**Exercise aim**
Find each line with the string "this" and report it.
══ Given material ══
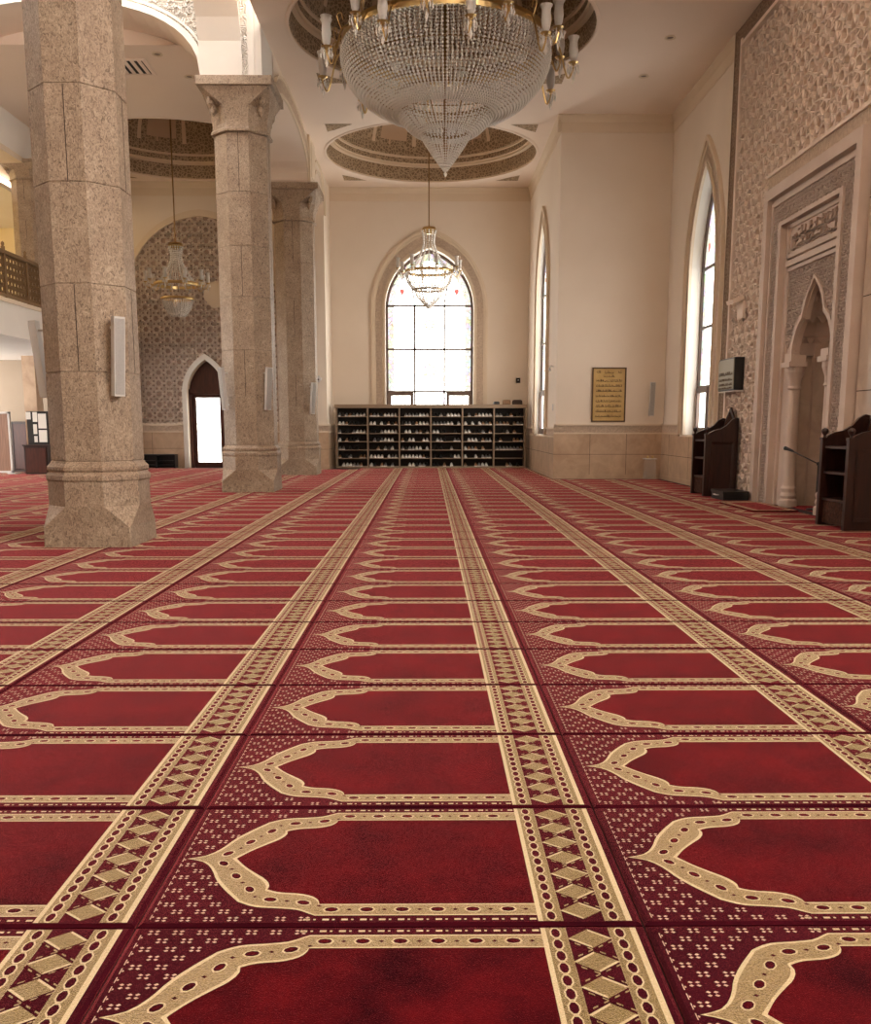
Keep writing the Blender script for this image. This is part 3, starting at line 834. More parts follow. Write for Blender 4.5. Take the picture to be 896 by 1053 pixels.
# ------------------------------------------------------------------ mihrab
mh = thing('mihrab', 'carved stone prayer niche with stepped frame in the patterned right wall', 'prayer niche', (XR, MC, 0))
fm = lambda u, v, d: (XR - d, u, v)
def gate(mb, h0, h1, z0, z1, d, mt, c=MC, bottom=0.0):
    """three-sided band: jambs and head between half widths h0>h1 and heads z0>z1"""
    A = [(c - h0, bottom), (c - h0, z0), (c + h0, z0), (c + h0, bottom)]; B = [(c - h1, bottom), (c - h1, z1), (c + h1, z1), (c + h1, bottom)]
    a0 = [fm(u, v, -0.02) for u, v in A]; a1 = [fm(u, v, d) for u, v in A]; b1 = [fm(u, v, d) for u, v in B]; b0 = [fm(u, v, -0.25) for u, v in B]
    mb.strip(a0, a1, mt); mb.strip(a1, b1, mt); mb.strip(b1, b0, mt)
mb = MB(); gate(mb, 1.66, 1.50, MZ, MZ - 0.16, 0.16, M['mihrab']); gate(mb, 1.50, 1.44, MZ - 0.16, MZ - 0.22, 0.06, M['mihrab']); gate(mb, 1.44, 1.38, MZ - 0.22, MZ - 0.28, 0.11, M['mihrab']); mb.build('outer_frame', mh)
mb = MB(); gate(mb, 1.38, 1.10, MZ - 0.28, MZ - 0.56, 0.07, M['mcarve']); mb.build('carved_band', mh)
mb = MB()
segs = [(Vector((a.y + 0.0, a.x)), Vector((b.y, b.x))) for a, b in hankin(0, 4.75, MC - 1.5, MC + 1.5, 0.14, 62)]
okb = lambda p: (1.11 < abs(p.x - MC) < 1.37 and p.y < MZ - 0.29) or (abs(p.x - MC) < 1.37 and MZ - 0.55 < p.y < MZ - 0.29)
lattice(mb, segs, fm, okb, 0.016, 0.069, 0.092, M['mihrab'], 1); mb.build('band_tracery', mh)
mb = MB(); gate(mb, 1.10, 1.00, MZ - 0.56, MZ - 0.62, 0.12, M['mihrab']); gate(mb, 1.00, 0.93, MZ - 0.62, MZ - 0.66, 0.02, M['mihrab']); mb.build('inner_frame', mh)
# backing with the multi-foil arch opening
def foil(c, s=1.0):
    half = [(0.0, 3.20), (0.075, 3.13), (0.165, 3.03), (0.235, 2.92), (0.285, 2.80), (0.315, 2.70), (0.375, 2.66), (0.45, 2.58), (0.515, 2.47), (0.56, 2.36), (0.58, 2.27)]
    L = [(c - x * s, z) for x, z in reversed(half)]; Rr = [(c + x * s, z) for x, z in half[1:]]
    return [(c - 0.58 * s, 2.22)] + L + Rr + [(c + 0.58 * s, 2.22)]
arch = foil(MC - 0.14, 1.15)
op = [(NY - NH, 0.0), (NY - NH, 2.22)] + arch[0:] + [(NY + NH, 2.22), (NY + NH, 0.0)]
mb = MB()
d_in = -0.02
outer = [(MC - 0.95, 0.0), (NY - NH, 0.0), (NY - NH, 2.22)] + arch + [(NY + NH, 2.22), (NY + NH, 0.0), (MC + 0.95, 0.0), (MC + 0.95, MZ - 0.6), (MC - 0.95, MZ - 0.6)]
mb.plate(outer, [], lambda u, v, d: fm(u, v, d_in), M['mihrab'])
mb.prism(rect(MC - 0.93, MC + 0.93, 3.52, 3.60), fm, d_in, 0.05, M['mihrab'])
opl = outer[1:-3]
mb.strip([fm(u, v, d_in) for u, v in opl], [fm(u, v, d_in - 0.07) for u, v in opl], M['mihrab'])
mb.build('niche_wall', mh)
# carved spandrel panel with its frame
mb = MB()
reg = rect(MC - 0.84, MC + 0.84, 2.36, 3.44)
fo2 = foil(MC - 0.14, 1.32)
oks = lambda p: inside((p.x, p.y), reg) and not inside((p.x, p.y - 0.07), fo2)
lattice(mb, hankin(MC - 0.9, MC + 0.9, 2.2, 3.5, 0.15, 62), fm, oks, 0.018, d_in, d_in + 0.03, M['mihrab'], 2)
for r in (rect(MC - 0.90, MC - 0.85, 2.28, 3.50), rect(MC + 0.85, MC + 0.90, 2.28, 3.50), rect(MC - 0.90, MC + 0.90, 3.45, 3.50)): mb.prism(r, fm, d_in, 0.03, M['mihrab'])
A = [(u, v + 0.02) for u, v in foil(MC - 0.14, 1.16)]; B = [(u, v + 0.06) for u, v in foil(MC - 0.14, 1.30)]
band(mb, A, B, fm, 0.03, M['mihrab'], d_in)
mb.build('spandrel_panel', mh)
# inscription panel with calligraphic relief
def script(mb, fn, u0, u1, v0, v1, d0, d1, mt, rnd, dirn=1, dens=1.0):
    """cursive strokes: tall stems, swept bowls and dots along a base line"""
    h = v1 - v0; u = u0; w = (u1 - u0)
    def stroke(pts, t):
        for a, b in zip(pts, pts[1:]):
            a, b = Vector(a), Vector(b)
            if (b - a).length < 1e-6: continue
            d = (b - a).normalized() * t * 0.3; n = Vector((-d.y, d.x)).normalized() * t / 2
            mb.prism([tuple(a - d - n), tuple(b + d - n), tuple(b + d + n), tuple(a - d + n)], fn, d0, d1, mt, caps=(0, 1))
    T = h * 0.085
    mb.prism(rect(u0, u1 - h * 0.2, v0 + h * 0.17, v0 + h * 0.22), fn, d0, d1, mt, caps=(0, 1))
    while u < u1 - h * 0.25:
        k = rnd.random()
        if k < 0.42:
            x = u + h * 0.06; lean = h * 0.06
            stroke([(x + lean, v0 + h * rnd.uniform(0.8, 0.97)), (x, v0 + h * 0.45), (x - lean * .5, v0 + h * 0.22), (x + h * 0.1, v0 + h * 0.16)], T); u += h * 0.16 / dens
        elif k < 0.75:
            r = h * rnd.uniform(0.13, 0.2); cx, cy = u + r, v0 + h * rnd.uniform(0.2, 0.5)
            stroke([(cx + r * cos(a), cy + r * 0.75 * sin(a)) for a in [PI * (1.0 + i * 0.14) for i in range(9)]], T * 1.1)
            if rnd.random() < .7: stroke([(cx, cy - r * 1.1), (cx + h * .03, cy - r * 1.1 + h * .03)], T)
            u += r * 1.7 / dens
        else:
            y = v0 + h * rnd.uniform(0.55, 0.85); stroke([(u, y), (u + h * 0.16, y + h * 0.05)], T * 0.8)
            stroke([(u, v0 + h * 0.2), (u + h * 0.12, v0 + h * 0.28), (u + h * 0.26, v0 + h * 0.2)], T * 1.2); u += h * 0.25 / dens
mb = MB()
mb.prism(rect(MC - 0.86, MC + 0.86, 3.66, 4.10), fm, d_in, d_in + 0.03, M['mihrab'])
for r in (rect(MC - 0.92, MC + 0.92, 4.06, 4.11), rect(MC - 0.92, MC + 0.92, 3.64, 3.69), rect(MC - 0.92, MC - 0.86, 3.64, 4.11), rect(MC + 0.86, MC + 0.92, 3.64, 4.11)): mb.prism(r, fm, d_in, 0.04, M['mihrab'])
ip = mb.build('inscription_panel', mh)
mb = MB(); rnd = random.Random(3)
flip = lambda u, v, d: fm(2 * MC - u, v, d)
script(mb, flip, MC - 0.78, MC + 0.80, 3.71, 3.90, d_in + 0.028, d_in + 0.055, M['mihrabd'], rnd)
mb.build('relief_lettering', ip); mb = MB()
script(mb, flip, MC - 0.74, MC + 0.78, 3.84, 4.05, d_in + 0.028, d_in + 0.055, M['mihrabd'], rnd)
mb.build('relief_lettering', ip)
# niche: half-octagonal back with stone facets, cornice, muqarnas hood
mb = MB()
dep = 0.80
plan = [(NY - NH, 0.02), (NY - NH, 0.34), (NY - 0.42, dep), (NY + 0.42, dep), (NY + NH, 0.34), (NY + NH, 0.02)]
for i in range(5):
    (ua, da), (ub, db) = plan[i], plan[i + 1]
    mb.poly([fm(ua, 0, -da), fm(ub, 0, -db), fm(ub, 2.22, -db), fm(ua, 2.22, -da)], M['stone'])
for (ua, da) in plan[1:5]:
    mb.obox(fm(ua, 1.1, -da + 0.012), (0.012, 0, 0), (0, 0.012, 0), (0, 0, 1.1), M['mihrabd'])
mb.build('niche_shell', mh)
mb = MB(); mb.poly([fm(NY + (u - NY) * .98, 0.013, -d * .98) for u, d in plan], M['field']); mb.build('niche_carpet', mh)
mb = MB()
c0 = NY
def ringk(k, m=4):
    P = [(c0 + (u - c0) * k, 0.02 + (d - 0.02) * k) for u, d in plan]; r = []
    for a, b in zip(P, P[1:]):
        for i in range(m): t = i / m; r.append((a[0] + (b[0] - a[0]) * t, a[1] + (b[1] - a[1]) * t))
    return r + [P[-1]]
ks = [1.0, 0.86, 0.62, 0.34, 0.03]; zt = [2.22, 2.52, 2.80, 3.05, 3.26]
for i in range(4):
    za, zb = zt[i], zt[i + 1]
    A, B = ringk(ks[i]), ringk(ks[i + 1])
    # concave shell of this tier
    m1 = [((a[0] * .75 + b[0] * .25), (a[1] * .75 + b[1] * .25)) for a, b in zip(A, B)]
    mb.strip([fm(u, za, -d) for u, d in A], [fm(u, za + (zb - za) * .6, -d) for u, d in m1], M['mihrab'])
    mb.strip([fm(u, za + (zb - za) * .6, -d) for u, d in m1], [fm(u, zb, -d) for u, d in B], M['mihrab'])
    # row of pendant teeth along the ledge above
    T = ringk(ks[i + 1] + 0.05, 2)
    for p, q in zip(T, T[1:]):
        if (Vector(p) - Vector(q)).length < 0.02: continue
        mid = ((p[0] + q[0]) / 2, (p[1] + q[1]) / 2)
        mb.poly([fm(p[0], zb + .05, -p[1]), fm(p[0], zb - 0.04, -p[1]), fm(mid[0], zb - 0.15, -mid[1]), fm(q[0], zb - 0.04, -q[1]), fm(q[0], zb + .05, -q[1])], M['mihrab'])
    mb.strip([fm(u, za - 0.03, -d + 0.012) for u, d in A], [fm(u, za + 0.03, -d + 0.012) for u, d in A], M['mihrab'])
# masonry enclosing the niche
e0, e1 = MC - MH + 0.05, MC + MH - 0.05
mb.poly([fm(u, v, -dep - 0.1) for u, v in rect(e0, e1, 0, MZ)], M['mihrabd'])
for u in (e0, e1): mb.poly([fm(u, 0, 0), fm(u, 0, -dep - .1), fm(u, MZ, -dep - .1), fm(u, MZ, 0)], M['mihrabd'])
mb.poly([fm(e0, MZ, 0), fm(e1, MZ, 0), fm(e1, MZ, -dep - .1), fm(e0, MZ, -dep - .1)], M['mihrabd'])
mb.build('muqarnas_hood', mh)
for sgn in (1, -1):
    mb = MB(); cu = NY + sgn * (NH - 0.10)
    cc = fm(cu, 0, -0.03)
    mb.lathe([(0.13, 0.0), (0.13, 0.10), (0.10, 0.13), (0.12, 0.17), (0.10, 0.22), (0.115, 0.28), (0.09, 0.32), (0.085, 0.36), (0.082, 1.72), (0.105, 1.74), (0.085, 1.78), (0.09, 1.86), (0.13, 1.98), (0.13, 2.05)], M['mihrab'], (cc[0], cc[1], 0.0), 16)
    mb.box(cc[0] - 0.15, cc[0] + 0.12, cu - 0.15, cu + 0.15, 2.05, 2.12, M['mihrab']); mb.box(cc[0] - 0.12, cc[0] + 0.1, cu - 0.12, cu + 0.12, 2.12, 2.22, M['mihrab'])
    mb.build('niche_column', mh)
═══
**Complete output**
Keep writing the Blender script for this image. This is part 3, starting at line 834. More parts follow. Write for Blender 4.5. Take the picture to be 896 by 1053 pixels.
    # concave shell of this tier